Ok, seems it is time for some work on terminology around here.
Part of the problem is that "Scythian" can be and has been used with more than one meaning. Initially, it was the name the Greeks gave to a group of iranian-speaking nomads that, after ravaging the Iranian plateau and the Near East as far south as Egypt came to be established in roughly the steppes in the northern and northeastern coast of the Black Sea around the late 7th-early 6th centuries BCE. However, these particular nomads were only the westernmost representatives of a larger set of peoples and shared much in their culture and language with other groups that at certain points in history extended eastwards up to what is present day western Mongolia and Tuva. Sometimes all those nomads are called "Scythians" or you see people speaking of an "Scythian culture" that encompasses things from Ukraine to the Altai mountains. The Greek also noted those similarities and they spoke of "Asiatic Scythians" or "Scythians beyond the Jaxartes", or "Dahae Scythians", or, when speaking about a certain people, they would say they were "a Scythian tribe".
Nowadays, if you see "Scythians" without further qualifiers it usually means the guys to the North of the Black Sea. If folks want to be particulary precise, they often use "European Scythians" or, more rarely, "Pontic Scythians".
Now, the Achaemenid Persians also knew about those steppe nomads and, living where they did, they had quite a bit of direct contact (including a number of wars) with a greater variety of them. They called most of them "Sakâ", but distinguished a number of subgroups within them. Thus, the Persians spoke about Saka Paradraya (Saka across the sea, quite likely the Scythians of the Black Sea), Saka Trigrakhauda (Saka with the pointed hats), Saka Haumavarga (Saka that drink haoma) or Apa Saka (Water Saka). The Greeks also obtained information about the nomads from the Persians and started using the term "Saka" alongside with "Scythians" thus starting a certain confusion that, to some extent, has reached up ot our days.
Finally, the Chinese are the third people with direct contact with the iranian-speaking nomads (the easternmost ones) and that have left some substantial written information about them. In Chinese sources these nomads are called "Sai". However, the Chinese character would have been actually pronounced something like "Sak" or "Sek" in Old Chinese, quite similar to the Persian "Saka".
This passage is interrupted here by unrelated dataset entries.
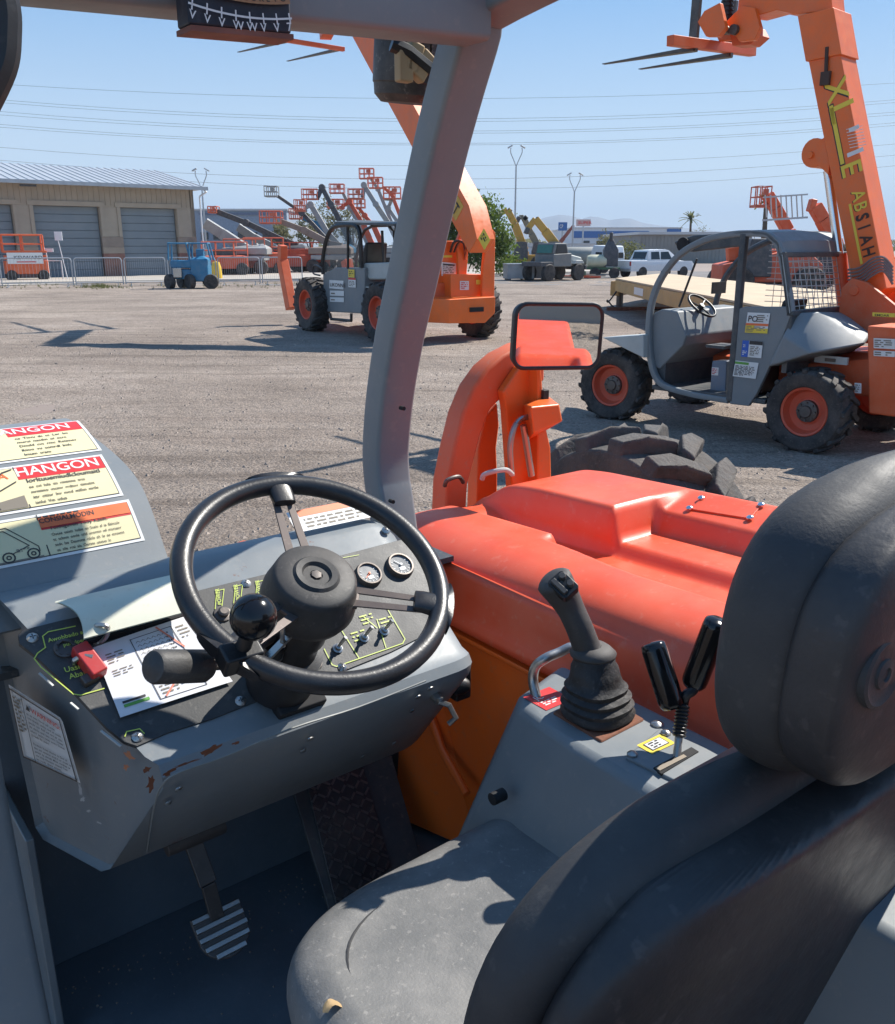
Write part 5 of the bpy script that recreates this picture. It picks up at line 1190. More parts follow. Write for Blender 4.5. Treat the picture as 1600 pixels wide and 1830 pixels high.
# rear body
Y3 = -2.28
def rp(px, y, dep, nm, m=ORANGE2, par=big, bev=.02):
    P = [L3(u, v, y=y) for u, v in px]; b = B(); b.prism([(p.x, p.z) for p in P], Matrix(((1, 0, 0, 0), (0, 0, 1, y), (0, 1, 0, 0), (0, 0, 0, 1))), dep); return b.done(nm, m, par, bev=bev)
b = B(); P = [L3(u, v, y=Y3-.35) for u, v in ((803, 535), (886, 530), (885, 560), (868, 577), (803, 578))]
b.hull(P+[V((p.x, Y3+.25, p.z)) for p in P]+[V((-1.0, -1.75, .95)), V((-.95, -1.7, .45))]); cw = b.done('counterweight', ORANGE2, big, bev=.02)
b = B(); p = L3(852, 553, y=Y3-.36); b.box(p, (.34, .04, .09)); b.done('counterweight_slot', DARK, cw)
b = B(); P = [L3(u, v, y=Y3-.05) for u, v in ((806, 532), (866, 530), (866, 490), (806, 490))]; b.hull(P+[V((p.x, Y3+.6, p.z)) for p in P]); rbb = b.done('rear_body', ORANGE2, big, bev=.01)
b = B(); P = [L3(u, v, y=-2.0) for u, v in ((772, 535), (822, 535), (822, 430), (800, 430), (784, 440), (772, 470))]; b.hull(P+[V((p.x, -1.4, p.z)) for p in P]); b.done('side_tank', ORANGE2, rbb, bev=.02)
rp([(862, 532), (884, 532), (886, 415), (874, 402), (868, 440), (864, 480)], Y3-.2, .1, 'boom_bracket'); rp([(822, 532), (832, 532), (838, 440), (850, 405), (830, 400), (818, 430)], Y3+.1, .1, 'boom_bracket')
b = B(); b.cyl(L3(836, 440, y=Y3-.05), L3(868, 440, y=Y3-.05), .10); b.done('pivot_tube', ORANGE2, rbb)
for k in range(4):
    b = B(); b.tube(smooth_path([L3(805+k*3, 450, y=-2.1), L3(812+k*4, 432, y=-2.25), L3(828+k*2, 434, y=-2.3), L3(832, 455+k*3, y=-2.2)], 4), .025, 6); b.done('hydraulic_hose', ORANGE3 if k % 2 else BLACK, rbb)
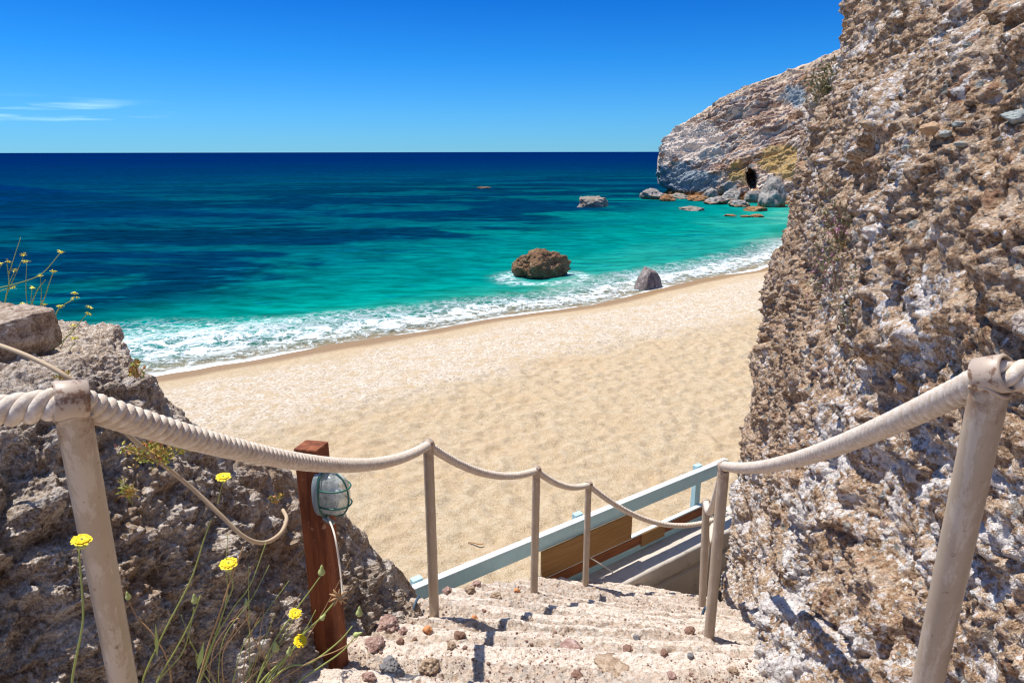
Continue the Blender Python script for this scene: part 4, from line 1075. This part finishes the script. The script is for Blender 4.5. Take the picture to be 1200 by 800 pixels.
fl('long green stem ending in a spent star head over the timber post', (270, 870), [([(300, 805), (335, 768), (355, 742), (376, 722), (395, 700)], .0029, M_STEM), ([(345, 755), (358, 735), (369, 714)], .0016, M_STEM)], [], [(377, 723, .006, (.5, 0, .6))], t=1.17)
fl('low arching green stem with a bud over the steps edge', (285, 830), [([(332, 783), (362, 776), (395, 752), (412, 733)], .0027, M_STEM)], buds=[(420, 717, .0085, (.1, 0, 1))], t=1.2)
fl('lowest arching stem with a yellow green tip over the bottom step', (310, 850), [([(348, 800), (372, 782), (398, 764), (414, 747)], .0026, M_STEM)], buds=[(417, 743, .0075, (.6, 0, .3))], t=1.22)
_r = random.Random(17)
_st = []
for _k in range(16):
    x0 = _r.uniform(225, 330); x1 = x0 + _r.uniform(-45, 95); y1 = _r.uniform(650, 770)
    _st.append(([(x0 * .5 + 140 + _r.uniform(-6, 6), 820), (x0 + (x1 - x0) * .35, 790 - (790 - y1) * .30), (x0 + (x1 - x0) * .7 + _r.uniform(-5, 5), 790 - (790 - y1) * .68), (x1, y1)], _r.uniform(.0010, .0016), _r.choice([M_STEM, M_STEM, M_STEMD])))
fl('tangle of bare wispy stems without blooms between the flowers', (290, 880), _st, t=1.18)
# spent star head
e_ = MB(); rs = random.Random(3); c0 = P(396, 699, 1.17)
for k in range(9):
    a = k * .7; q = c0 + np.array((math.cos(a), rs.uniform(-.3, .3), math.sin(a))) * .017; e_.tube(np.array([c0, (c0 + q) / 2, q]), [.0018, .0022, .0006], 5)
star = e_.build('seed_head', M_STEMD, None, True)
star_parent = [o for o in bpy.data.objects if o.get('label', '').startswith('long green stem ending')][0]
star.data.transform(__import__('mathutils').Matrix.Translation(-star_parent.location)); star.parent = star_parent
# succulent flower on the rope: a bright bloom below the rope
fl('lone yellow flower just under the sagging rope on the outcrop top', (254, 590), [([(257, 578), (261, 562)], .0016, M_STEM)], [(261, 558, .021, (.2, .1))], t=1.62)

# mustard plants behind the boulder
GM = 'small yellow mustard plants behind the boulder'
def mustard(label, root, branches, blooms, t):
    R = P(root[0], root[1], t)
    st = [([P(x, y, t) for x, y in b], .0028 if len(b) > 3 else .0018, M_STEM) for b in branches]
    e = make_plant('mustard_plant', label, GM, R, st, [], [])
    for i, (x, y) in enumerate(blooms):
        c = P(x, y, t) - R; mb = MB(); rr = random.Random(i + int(x))
        for k in range(6):
            q = c + np.array((rr.uniform(-.006, .006), rr.uniform(-.006, .006), rr.uniform(-.004, .005)))
            v, f = flower_head(q, .0082, 4, i * 7 + k, (rr.uniform(-.5, .5), rr.uniform(-.5, .5))); mb.add(v, f)
        mb.build('flower', M_YEL2, e, True)
mustard('leftmost mustard plant with a tall bare tip above the boulder', (2, 372), [[(2, 372), (7, 345), (10, 330), (8, 308)], [(7, 345), (18, 320), (27, 300)], [(10, 332), (14, 322), (18, 316)], [(10, 320), (17, 298), (24, 277)], [(0, 312), (-20, 330), (-30, 380)], [(10, 375), (-10, 350), (0, 340), (15, 336)]], [(28, 297), (31, 305), (8, 305), (18, 315), (0, 309), (15, 336)], 2.42)
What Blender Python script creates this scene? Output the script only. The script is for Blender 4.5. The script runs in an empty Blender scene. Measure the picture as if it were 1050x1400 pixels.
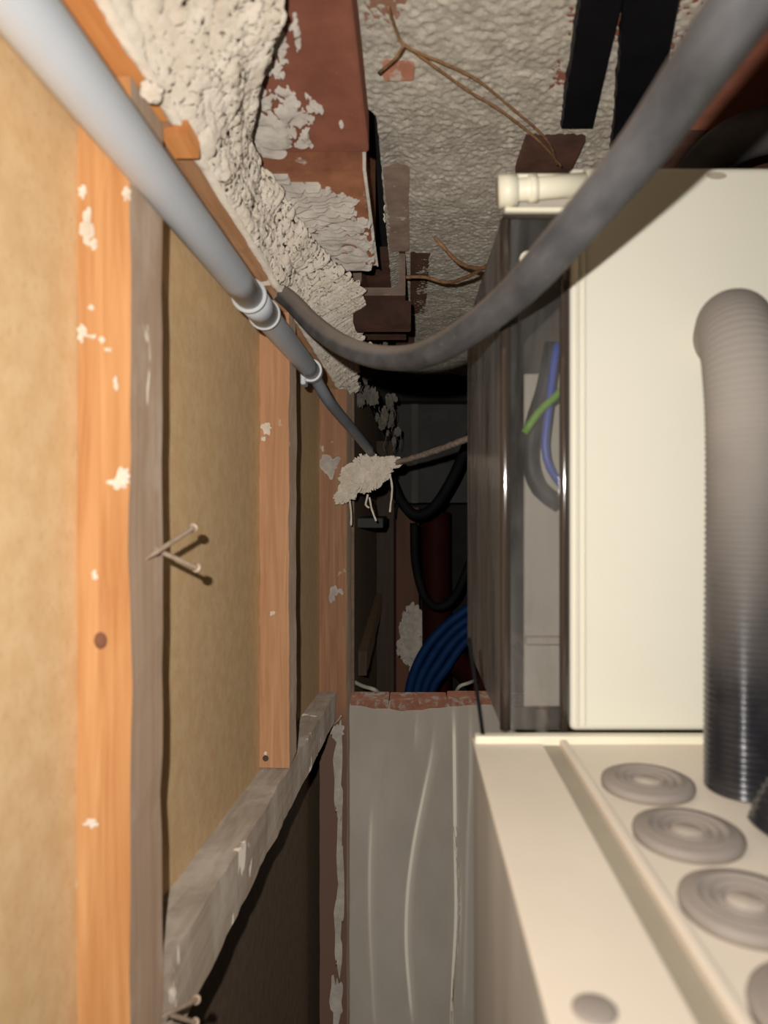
import bpy, bmesh, math, random
from mathutils import Vector, Matrix, noise
random.seed(7)
S = bpy.context.scene
COL = S.collection
F, CX, CY = 950.0, 560.0, 690.0          # focal length in pixels, vanishing point of the depth lines (1050 x 1400 frame)

# ------------------------------------------------------------------ camera, world, flash, exposure
cam = bpy.data.cameras.new('camera'); co = bpy.data.objects.new('camera', cam); COL.objects.link(co)
co.rotation_euler = (math.pi / 2, 0, 0)
cam.sensor_width = 36; cam.lens = F / 1400 * 36
cam.shift_x = (525 - CX) / 1400; cam.shift_y = (CY - 700) / 1400
cam.clip_start = 0.02; cam.clip_end = 50
cam.dof.use_dof = True; cam.dof.focus_distance = 1.15; cam.dof.aperture_fstop = 7.5
S.camera = co
w = bpy.data.worlds.new('world'); S.world = w; w.use_nodes = True
w.node_tree.nodes['Background'].inputs[0].default_value = (1.0, .93, .85, 1)
w.node_tree.nodes['Background'].inputs[1].default_value = .012
ld = bpy.data.lights.new('phone_flash', 'SPOT')
ld.energy = 1.0; ld.color = (1.0, .965, .92); ld.shadow_soft_size = .0035
ld.spot_size = math.radians(165); ld.spot_blend = 1.0
ld.use_nodes = True
_n = ld.node_tree.nodes; _e = _n['Emission']
_f = _n.new('ShaderNodeLightFalloff'); _f.inputs['Strength'].default_value = 13.0
ld.node_tree.links.new(_f.outputs['Linear'], _e.inputs['Strength'])
lo = bpy.data.objects.new('phone_flash', ld); COL.objects.link(lo)
lo.location = (-.025, 0, .03); lo.rotation_euler = (math.radians(86), 0, math.radians(1))
S.view_settings.view_transform = 'Standard'
try: S.view_settings.look = 'None'
except Exception: pass
S.view_settings.gamma = 1; S.view_settings.use_curve_mapping = False
S.view_settings.exposure = 0.75

# ------------------------------------------------------------------ helpers
def P(px, py, D):
    return Vector(((px - CX) * D / F, D, (CY - py) * D / F))

def lin(r, g, b):
    f = lambda c: (c / 255 / 12.92) if c <= 10 else ((c / 255 + .055) / 1.055) ** 2.4
    return (f(r), f(g), f(b), 1)

class NT:
    def __init__(s, name):
        s.m = bpy.data.materials.new(name); s.m.use_nodes = True
        s.t = s.m.node_tree; s.b = s.t.nodes['Principled BSDF']; s.out = s.t.nodes['Material Output']
        s.co = s.t.nodes.new('ShaderNodeTexCoord').outputs['Object']
    def node(s, k, **kw):
        n = s.t.nodes.new(k)
        for a, v in kw.items(): setattr(n, a, v)
        return n
    def link(s, a, b): s.t.links.new(a, b)
    def noise(s, scale, stretch=(1, 1, 1), detail=5, rough=.6, dist=0):
        mp = s.node('ShaderNodeMapping'); s.link(s.co, mp.inputs[0]); mp.inputs['Scale'].default_value = stretch
        n = s.node('ShaderNodeTexNoise'); s.link(mp.outputs[0], n.inputs['Vector'])
        n.inputs['Scale'].default_value = scale; n.inputs['Detail'].default_value = detail
        n.inputs['Roughness'].default_value = rough; n.inputs['Distortion'].default_value = dist
        return n.outputs['Fac']
    def ramp(s, fac, stops):
        r = s.node('ShaderNodeValToRGB'); s.link(fac, r.inputs[0]); e = r.color_ramp.elements
        while len(e) < len(stops): e.new(.5)
        for el, (p, c) in zip(e, stops): el.position = p; el.color = c
        return r.outputs[0]
    def mix(s, fac, a, b):
        m = s.node('ShaderNodeMix', data_type='RGBA')
        if hasattr(fac, 'is_output'): s.link(fac, m.inputs[0])
        else: m.inputs[0].default_value = fac
        for v, i in ((a, 6), (b, 7)):
            if hasattr(v, 'is_output'): s.link(v, m.inputs[i])
            else: m.inputs[i].default_value = v
        return m.outputs[2]
    def base(s, c):
        if hasattr(c, 'is_output'): s.link(c, s.b.inputs['Base Color'])
        else: s.b.inputs['Base Color'].default_value = c
    def bump(s, fac, strength=.3, dist=.002):
        b = s.node('ShaderNodeBump'); b.inputs['Strength'].default_value = strength; b.inputs['Distance'].default_value = dist
        s.link(fac, b.inputs['Height']); s.link(b.outputs[0], s.b.inputs['Normal'])
    def rough(s, v): s.b.inputs['Roughness'].default_value = v
    def dr(s, v=1.0): s.b.inputs['Diffuse Roughness'].default_value = v
    def spec(s, v): s.b.inputs['Specular IOR Level'].default_value = v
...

How are we dealing with all the above in EB? Well, for one thing we are restricting "Scythian" to the Black Sea nomads, or rather, ex-nomads to a substantial extent by 272 BCE (of course, this being EB, we are using "Skuda", which we think was the original word in the Scythian language, for unit names and such) and we are using "Saka" for the nomads that lived in roughly our provinces of Saka Yabgu, Wusun Yabgu, Kangha, Dahyu Haomavarga, Dayuan and, to some extent, Yuezhi Yabgu. I guess this isn't exactly simple, but I hope I've managed to explain to some extent.
And that brings us to the original question of who was in Yuezhi Yabgu in 272 BCE. Our current Yuezhi Yabgu corresponds to roughly the western half of the Tarim Basin. What you have there is a really, really harsh desert, the Taklamakan. There were (still are) a number of oasis cities that managed to implement some sort of irrigation and also profitted fom being stopping points for the trade caravans crossing the desert. First, I'll say that some scholars do believe that the Yuezhi dominion included that area. Some say that they exerted "control" over the oasis cities, a few go as far as to claim that they would have been physically present in what would be the northeastern corner of Yuezhi Yabgu. Those opinions were the ones that led to the initial inclusion of the Yuezhi. However, they are in the minority, our own analysis also went the other way and, in any case, faction spots are too valuable to assign them to factions over which there can be "reasonable doubt".
Anyway, who lived in the oases of the Taklamakan? The short answer: an Indo-European population quite possibly speaking a unique Indo-European language, the ancestor of the later language that we call Tocharian, with maybe a few Saka-related groups, or, at least, some Saka cultural influence, also being present. Incidentally, it is generally thought that the Yuezhi were also Tocharian speakers and differed in this from most other Indo-European steppe nomads, who spoke languages of the Iranian branch.
Maybe you have heard of the Urumqui/Urumchi mummies or the Tarim mummies? Those exceptionally well-preserved human remains (thanks to the desert's extreme dryness) show that in EB's time there was a Caucasoid population there. Much later, in VI CE we find texts written in a unique Indo-European language, called Tocharian, and paintings showing a people with essentially the same physical features of the mummies in the same places where the mummies were found. It is important to stress that Tocharian texts have never been found in direct relation with the mummies. However, when Tocharian texts appear, they already show two forms of the language: A (eastern Tarim) and B (western Tarim) and the difference between them is big enough (many consider them two different languages) to show they must have been diverging for quite a while. Therefore, it is generally accepted that the mummies belong to the ancestors of the Tocharians and that they spoke an ancestor of that language(s).
Again, perhaps not exactly the most straightforward story, but I hope it helps. If there are further doubts, keep asking and we'll try to answer.